In order to prepare for working with 3d objects (my plan for representing the planets), I wanted to familiarize myself with the tools in p5.js that enable 3d. As it turns out, they’re rather simple. You must simply declare the canvas with an extra argument (WEBGL), and then you may call commands such as orbitControl() which enables movement in 3d via the mouse.
To practice the placing of objects in 3d, I played around with the code snippets provided in the documentation. Firstly, it’s just a sphere comprising rings of cubes.
I added the ability to make concentric layers, here is 1 internal layer.

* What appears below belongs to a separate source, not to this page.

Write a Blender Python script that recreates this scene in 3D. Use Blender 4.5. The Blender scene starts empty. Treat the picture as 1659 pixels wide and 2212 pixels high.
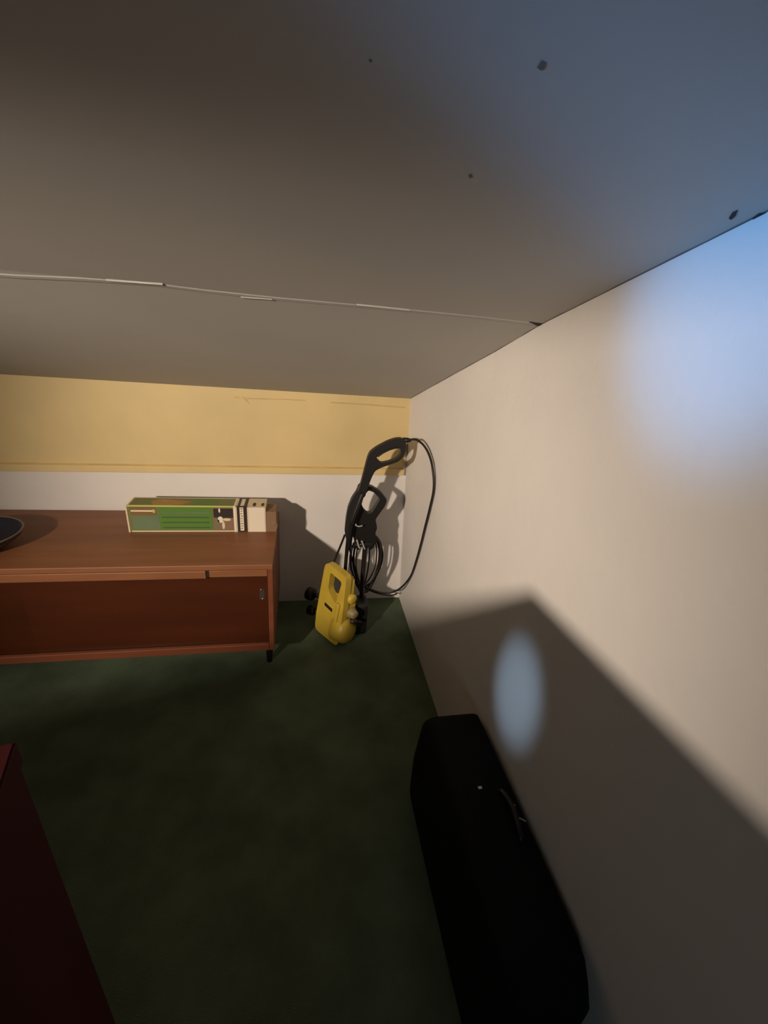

To ensure this looks nice I am scaling the size of the cubes, the distance between the spheres of cubes, and the line thickness of each edge of the cubes.
And at 9 internal layers, 10 concentric spheres in total, some interesting shapes and patterns emerge.
Below is the code that was used to generate these images. I achieve different results by tweaking the values I have passed into different functions, chiefly the scale of the main sphere and number of sub-spheres passed into drawCubeSpheres(50, 10); 50 being the size used for all of these images, and 10 being the amount of spheres in these final two images
function setup() {
createCanvas(1150, 750, WEBGL);
angleMode(DEGREES);
noFill();
stroke(32, 8, 64, 255);
describe(
"Users can click on the screen and drag to adjust their perspective in 3D space. The space contains a sphere of dark purple cubes on a light pink background.");
}
function draw() {
background(250, 180, 200);
// Call every frame to adjust camera based on mouse/touch
orbitControl();
drawCubeSphere(50,10);
}
function drawCubeSphere(scale, numSpheres) {
scale = ceil(scale);
// number of spheres of cubes
for (let i = 0; i < numSpheres; i++) {
// Rotate rings in a half circle to create a sphere of cubes
for (let zAngle = 0; zAngle < 180; zAngle += 30) {
// Rotate cubes in a full circle to create a ring of cubes
for (let xAngle = 0; xAngle < 360; xAngle += 30) {
push();
// Rotate from center of sphere
rotateZ(zAngle);
rotateX(xAngle);
// Then translate down (eg.)50 * 8 = 400 units
translate(0, (scale * 8) / (i + 1), 0);
strokeWeight(scale / 10 / (i + 1)); // scales down
// strokeWeight((scale / 10) * (i + 1)); // scales up
// strokeWeight(5); // constant
box(scale / (i + 1)); // scales down
// box(scale * (i + 1)); // scales up
// box(scale); // constant
pop();
}
}
}
}What I’m working on next in this area is tracing 3d objects around a circular/elliptical field. This project is involving more math revision than I anticipated but i do welcome the process of refreshing my geometry.
Music
I must admit little progress has been made the last couple of weeks due to my failing to schedule time experimenting with music, I do however have a demonstration of the music in its starting state. I am working in Bitwig Studio as opposed to Ableton Live because I’ve found it much more stable and crashes far less often. The video shows one track per planet/celestial object and in this current state each orbiting body is introduced slowly to get the listener accustomed to the rhythm before further complicating it with more and more cycles of notes.
This week I will be playing more with the actual sound or timbre of each planet as well as trying more structures that the piece might work in.